Note that the term "unreal mode" is already historically taken to refer to running an x86 processor in realmode with unlimited segment limits (http://en.wikipedia.org/wiki/Unreal_mode ).

What I find most interesting about all these protections is that they theoretically could be defeated completely with a series of small single-byte changes, since ultimately everything rests on a series of decisions (conditional jumps) - "is the certificate valid?" "is the certificate trusted?" "is the user allowed to do X?" - and all that you have to do is make that decision always go one way or the other. It doesn't matter how much crypto is behind that verification, it all rests on that one decision, literally a one-bit difference in the output of a gate in the CPU at runtime. Even if the OS itself doesn't allow this, as long as there is no real decryption involved, you can boot a LiveCD or remove the drive and plug it into another machine. "Secure boot" and TPM just require going a bit deeper into modifying the BIOS itself, but the same principle of changing the decision applies.

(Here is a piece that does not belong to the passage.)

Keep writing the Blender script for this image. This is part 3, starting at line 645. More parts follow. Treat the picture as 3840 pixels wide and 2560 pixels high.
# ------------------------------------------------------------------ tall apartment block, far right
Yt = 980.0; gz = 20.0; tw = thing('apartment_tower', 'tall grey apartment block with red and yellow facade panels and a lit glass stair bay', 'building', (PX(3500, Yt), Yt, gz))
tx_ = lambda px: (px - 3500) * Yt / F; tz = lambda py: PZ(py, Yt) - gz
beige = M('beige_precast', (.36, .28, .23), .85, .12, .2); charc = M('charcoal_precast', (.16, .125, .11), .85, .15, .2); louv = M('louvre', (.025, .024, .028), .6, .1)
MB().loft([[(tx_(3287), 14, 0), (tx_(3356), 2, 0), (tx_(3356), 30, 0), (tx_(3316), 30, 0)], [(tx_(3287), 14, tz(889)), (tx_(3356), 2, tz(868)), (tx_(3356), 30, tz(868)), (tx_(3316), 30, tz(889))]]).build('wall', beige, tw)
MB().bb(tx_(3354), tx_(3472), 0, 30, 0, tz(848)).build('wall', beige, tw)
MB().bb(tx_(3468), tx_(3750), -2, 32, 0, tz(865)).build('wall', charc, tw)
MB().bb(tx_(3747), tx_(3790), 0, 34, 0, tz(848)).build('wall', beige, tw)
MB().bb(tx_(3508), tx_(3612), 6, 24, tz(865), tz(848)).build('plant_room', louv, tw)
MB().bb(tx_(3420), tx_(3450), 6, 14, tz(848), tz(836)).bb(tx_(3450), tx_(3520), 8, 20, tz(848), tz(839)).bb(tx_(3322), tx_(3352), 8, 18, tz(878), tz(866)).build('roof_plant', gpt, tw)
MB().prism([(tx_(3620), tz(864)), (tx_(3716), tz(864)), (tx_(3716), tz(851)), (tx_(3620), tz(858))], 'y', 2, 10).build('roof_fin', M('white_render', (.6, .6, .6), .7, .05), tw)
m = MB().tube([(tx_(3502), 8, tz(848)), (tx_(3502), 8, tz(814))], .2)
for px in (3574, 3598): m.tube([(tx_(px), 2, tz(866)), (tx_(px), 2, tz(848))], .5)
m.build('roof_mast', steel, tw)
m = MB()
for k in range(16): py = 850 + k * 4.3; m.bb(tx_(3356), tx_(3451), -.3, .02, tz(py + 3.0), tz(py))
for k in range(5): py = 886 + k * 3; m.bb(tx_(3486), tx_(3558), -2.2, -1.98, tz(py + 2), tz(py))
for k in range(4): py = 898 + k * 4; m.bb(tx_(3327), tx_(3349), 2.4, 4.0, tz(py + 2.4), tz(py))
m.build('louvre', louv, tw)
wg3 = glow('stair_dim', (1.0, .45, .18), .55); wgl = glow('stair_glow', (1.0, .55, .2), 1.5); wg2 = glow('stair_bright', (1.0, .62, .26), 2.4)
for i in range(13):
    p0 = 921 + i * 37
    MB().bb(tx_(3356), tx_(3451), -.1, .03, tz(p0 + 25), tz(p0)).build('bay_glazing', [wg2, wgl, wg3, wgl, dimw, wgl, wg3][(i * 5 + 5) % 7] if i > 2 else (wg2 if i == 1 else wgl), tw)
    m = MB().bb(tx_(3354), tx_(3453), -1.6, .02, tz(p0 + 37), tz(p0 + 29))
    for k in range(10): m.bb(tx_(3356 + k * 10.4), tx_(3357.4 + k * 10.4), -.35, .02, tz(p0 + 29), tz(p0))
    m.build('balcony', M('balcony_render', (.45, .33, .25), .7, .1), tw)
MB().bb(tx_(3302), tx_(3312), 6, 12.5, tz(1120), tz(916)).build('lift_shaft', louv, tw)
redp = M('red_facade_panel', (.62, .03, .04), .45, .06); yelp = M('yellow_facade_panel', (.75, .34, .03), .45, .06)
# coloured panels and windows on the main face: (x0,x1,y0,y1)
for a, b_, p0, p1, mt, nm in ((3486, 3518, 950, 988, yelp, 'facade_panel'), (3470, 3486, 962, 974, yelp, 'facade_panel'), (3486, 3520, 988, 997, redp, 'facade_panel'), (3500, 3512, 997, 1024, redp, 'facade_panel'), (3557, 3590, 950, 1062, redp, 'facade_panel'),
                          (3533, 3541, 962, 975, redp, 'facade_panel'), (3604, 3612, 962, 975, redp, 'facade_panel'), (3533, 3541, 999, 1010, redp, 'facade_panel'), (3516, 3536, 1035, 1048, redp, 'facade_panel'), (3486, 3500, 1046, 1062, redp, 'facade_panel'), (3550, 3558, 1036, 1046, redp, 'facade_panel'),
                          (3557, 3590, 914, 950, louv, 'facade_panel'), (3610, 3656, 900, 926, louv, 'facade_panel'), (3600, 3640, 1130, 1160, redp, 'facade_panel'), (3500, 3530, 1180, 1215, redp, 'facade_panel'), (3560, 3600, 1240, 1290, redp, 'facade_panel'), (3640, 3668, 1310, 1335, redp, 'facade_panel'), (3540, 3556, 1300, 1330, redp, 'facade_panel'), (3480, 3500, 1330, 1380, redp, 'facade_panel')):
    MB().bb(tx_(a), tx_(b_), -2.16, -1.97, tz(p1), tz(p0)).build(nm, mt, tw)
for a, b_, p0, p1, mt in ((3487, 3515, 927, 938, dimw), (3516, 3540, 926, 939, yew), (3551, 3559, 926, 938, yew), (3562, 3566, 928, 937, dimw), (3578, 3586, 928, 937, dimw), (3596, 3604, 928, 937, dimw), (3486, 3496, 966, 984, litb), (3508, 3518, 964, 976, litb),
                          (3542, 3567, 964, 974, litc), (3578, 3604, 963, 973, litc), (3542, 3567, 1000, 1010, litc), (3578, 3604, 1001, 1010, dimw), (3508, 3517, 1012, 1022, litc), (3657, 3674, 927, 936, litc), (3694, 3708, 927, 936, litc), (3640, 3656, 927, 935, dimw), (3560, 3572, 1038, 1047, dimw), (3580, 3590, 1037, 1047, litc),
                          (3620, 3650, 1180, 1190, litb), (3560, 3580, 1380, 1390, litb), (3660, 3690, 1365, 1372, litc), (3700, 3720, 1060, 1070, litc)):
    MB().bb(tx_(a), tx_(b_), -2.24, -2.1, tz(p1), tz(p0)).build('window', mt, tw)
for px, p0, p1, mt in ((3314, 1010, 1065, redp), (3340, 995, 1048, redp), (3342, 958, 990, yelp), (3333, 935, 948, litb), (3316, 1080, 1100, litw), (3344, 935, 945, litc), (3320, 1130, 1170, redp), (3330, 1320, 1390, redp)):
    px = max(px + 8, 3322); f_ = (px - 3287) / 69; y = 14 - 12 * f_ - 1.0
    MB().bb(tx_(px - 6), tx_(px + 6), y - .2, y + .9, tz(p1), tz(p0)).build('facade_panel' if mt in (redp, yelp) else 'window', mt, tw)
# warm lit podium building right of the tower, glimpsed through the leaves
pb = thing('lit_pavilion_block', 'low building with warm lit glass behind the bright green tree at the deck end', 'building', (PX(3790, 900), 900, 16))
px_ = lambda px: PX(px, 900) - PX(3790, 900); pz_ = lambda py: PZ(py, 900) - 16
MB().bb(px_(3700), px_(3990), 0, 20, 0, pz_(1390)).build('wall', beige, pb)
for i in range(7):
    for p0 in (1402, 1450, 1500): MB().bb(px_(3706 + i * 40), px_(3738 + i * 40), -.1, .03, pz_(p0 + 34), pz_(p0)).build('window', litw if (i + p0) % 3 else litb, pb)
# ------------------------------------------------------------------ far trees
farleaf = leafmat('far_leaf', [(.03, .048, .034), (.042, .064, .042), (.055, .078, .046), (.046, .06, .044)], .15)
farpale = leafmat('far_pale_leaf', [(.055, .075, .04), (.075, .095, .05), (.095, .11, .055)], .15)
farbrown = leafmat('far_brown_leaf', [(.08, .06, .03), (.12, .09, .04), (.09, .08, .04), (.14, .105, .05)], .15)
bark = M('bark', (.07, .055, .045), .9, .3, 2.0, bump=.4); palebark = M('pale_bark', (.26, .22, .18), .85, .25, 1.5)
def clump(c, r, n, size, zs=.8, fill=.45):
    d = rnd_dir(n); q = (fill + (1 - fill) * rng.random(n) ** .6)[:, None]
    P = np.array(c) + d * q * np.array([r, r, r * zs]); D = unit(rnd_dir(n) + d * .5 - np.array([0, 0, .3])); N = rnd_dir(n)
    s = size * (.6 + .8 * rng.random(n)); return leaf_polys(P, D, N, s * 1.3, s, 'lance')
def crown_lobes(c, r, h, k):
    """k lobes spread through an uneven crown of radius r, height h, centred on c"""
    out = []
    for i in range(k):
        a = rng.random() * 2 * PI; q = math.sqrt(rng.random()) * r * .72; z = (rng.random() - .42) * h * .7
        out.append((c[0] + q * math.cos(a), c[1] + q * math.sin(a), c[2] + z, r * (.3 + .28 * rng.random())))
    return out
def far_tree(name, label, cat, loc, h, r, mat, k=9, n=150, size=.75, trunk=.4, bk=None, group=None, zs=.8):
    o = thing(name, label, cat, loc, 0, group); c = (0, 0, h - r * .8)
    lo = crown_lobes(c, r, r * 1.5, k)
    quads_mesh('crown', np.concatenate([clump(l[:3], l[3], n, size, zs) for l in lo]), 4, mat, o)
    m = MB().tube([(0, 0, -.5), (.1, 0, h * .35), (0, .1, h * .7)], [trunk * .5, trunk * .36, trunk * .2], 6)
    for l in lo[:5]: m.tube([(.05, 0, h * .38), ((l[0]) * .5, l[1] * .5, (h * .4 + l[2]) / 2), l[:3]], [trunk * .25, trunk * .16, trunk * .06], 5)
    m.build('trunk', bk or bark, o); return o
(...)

Yep -- if you listen to the talk you'll see I made that joke on purpose :)


The content of this presentation is very interesting, but it just serves to illustrate a distressing slide into the non-ownership of your own devices. Apple has thankfully not gone too far down this path (beyond gatekeeper at least).

Why should I give up control of my own devices just so media that'll end up pirated at some point regardless of the level of protection that Microsoft throws at the PC can have its own dedicated path to a video card?